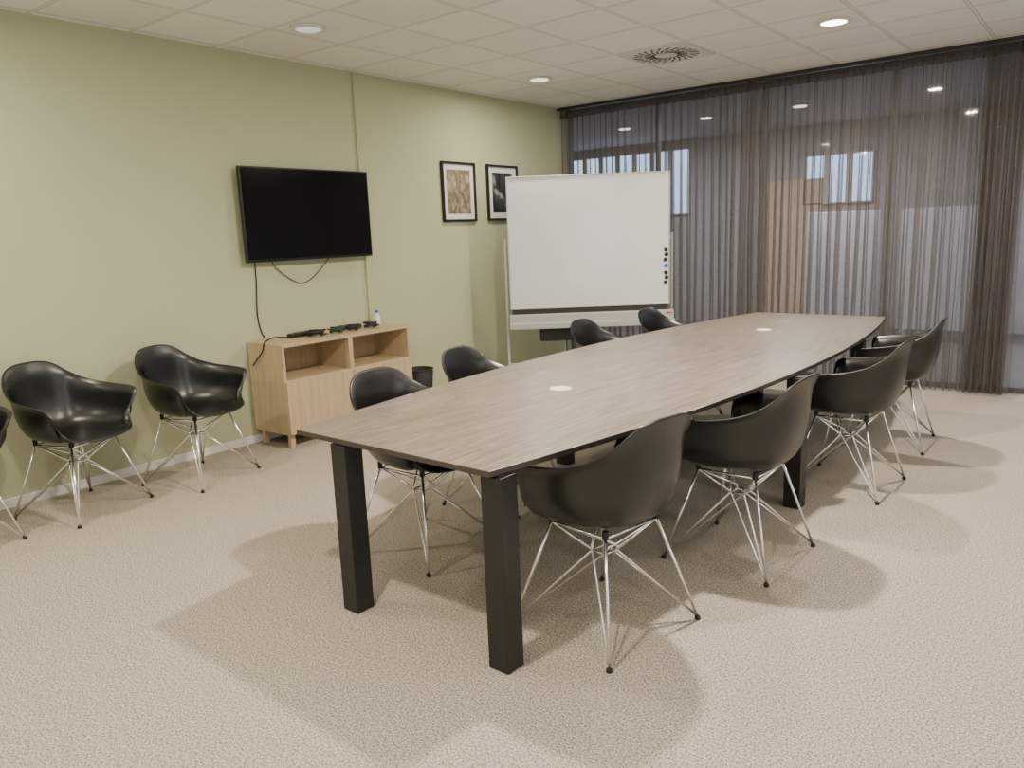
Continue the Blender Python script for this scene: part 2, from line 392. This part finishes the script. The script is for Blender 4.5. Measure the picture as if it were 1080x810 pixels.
for (x,y,dx,dy) in [(-1.31,3.34,-.99,.06),(-1.17,4.62,-1,.05),(-1.18,5.71,-1,-.05),(-2.63,2.58,.99,.04),(-2.75,3.36,.99,.12),(-2.83,4.80,1,.05),(-2.75,5.66,1,0)]:
    copy_tree(c0,(x,y,0),face(dx,dy))
for (x,y,dx,dy) in [(-4.78,1.86,.95,.32),(-4.74,2.60,.96,.28),(-4.80,1.18,1,0)]:
    r=copy_tree(c0,(x,y,0),face(dx,dy),lw); r['group']=gw

# ------------------------------------------------------------------ table
TR=-.026
tb=empty('meeting_table',(-2.075,4.34,0),'long boat-shaped grey oak meeting table with black legs','table',rotz=TR)
def outline(n=40):
    hl=2.45; we=.54; wb=.775; pts=[]
    for i in range(n+1):
        t=-1+2*i/n; pts.append((we+(wb-we)*(1-t*t),t*hl))
    return pts+[(-x,y) for x,y in reversed(pts)]
ol=outline(); bm=bmesh.new()
tv=[bm.verts.new((x,y,.75)) for x,y in ol]; mv=[bm.verts.new((x,y,.727)) for x,y in ol]
f=bm.faces.new(tv); f.material_index=0
f=bm.faces.new(list(reversed(mv))); f.material_index=1
for i in range(len(ol)):
    j=(i+1)%len(ol); f=bm.faces.new([tv[i],mv[i],mv[j],tv[j]]); f.material_index=1
bmesh.ops.recalc_face_normals(bm,faces=bm.faces[:])
obj_from_bm('table_top',bm,[M['table'],M['edge']],tb,bevel=.003)
def wl(x,y):
    dx=x+2.075;dy=y-4.34;c=math.cos(-TR);s=math.sin(-TR); return c*dx-s*dy,s*dx+c*dy
for (x,y) in [(-2.41,1.945),(-1.615,1.945),(-1.30,4.09),(-2.83,4.12),(-1.60,6.5),(-2.42,6.5)]:
    a,b=wl(x,y); l=box('leg',-.045,.045,-.045,.045,0,.721,M['black'],tb,bevel=.003,loc=(a,b,0)); 
    p=box('mounting_plate',-.036,.036,-.036,.036,.721,.727,M['black'],l)
for sx in (-1,1):
    box('support_rail',sx*.3-.025,sx*.3+.025,-2.1,2.1,.69,.726,M['black'],tb)
for (x,y) in [(-2.17,3.13),(-2.06,5.65)]:
    a,b=wl(x,y); lathe('cable_port',[(.056,.75),(.056,.753),(.052,.755),(.0,.755)],M['white'],tb,seg=40,loc=(a,b,0))

# ------------------------------------------------------------------ television
tvl=Vector((W+.06,3.975,1.385))
tv=empty('television',tvl,'large black flat-screen television mounted on green wall','television')
hw=.617; hh=.705
box('tv_body',0,.035,-hw,hw,0,hh,M['bezel'],tv,bevel=.006)
box('screen',.0352,.037,-hw+.012,hw-.012,.022,hh-.012,M['screen'],tv)
bm=bmesh.new(); add_box(bm,-.04,0,-.3,.3,.12,.6); add_box(bm,-.058,-.04,-.25,.25,.2,.5); obj_from_bm('wall_bracket',bm,M['black'],tv,bevel=.004)
tube('power_cable',catmull([(W+.03,3.46,1.42),(W+.012,3.47,1.25),(W+.012,3.45,1.0),(W+.010,3.47,.86),(W+.010,3.5,.80)],8),.005,M['wirec'],tv,loc=-tvl)
tube('signal_cable',catmull([(W+.03,3.60,1.42),(W+.012,3.66,1.33),(W+.012,3.80,1.23),(W+.012,3.91,1.20),(W+.012,4.05,1.27),(W+.03,4.2,1.42)],8),.0035,M['wirec'],tv,loc=-tvl)

# ------------------------------------------------------------------ cabinet
x0=W+.02; x1=W+.45; y0=3.33; y1=4.62; zb=.11; zt=.79
cb=empty('sideboard',((x0+x1)/2,(y0+y1)/2,0),'light oak low sideboard with open niches against green wall','cabinet')
ox,oy=cb.location[0],cb.location[1]
def cbox(bm,a,b,c,d,e,f): add_box(bm,a-ox,b-ox,c-oy,d-oy,e,f)
ym=(y0+y1)/2; zs=.50; th=.022
bm=bmesh.new()
cbox(bm,x0,x1,y0,y1,zt-th,zt); cbox(bm,x0,x1,y0,y1,zb,zb+th)
cbox(bm,x0,x1,y0,y0+th,zb+th,zt-th); cbox(bm,x0,x1,y1-th,y1,zb+th,zt-th); cbox(bm,x0,x1,ym-.02,ym+.02,zb+th,zt-th)
cbox(bm,x0,x0+.012,y0+th,ym-.02,zb+th,zt-th); cbox(bm,x0,x0+.012,ym+.02,y1-th,zb+th,zt-th)
cbox(bm,x0+.012,x1-.002,y0+th,ym-.02,zs,zs+th); cbox(bm,x0+.012,x1-.002,ym+.02,y1-th,zs,zs+th)
obj_from_bm('body',bm,M['oak'],cb,bevel=.0015)
bm=bmesh.new(); cbox(bm,x1-.001,x1+.017,y0+.004,ym-.003,zb+.004,zs+.012); obj_from_bm('door',bm,M['oak'],cb,bevel=.002)
for za,zc in [(zb+.004,.305),(.311,zs+.012)]:
    bm=bmesh.new(); cbox(bm,x1-.001,x1+.017,ym+.003,y1-.004,za,zc); obj_from_bm('drawer',bm,M['oak'],cb,bevel=.002)
for x in (x0+.03,x1-.07):
    for y in (y0+.03,y1-.07,ym-.02):
        bm=bmesh.new(); cbox(bm,x,x+.04,y,y+.04,0,zb); obj_from_bm('leg',bm,M['oak'],cb,bevel=.003)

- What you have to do
From the top of the listing above, repeat each line exactly until you reach the line containing "r=copy_tree(c0,(x,y,0),face(dx,dy),lw); r['group']=gw", and repeat that one too. Leave the pictures out.

- Expected output
Continue the Blender Python script for this scene: part 2, from line 392. This part finishes the script. The script is for Blender 4.5. Measure the picture as if it were 1080x810 pixels.
for (x,y,dx,dy) in [(-1.31,3.34,-.99,.06),(-1.17,4.62,-1,.05),(-1.18,5.71,-1,-.05),(-2.63,2.58,.99,.04),(-2.75,3.36,.99,.12),(-2.83,4.80,1,.05),(-2.75,5.66,1,0)]:
    copy_tree(c0,(x,y,0),face(dx,dy))
for (x,y,dx,dy) in [(-4.78,1.86,.95,.32),(-4.74,2.60,.96,.28),(-4.80,1.18,1,0)]:
    r=copy_tree(c0,(x,y,0),face(dx,dy),lw); r['group']=gw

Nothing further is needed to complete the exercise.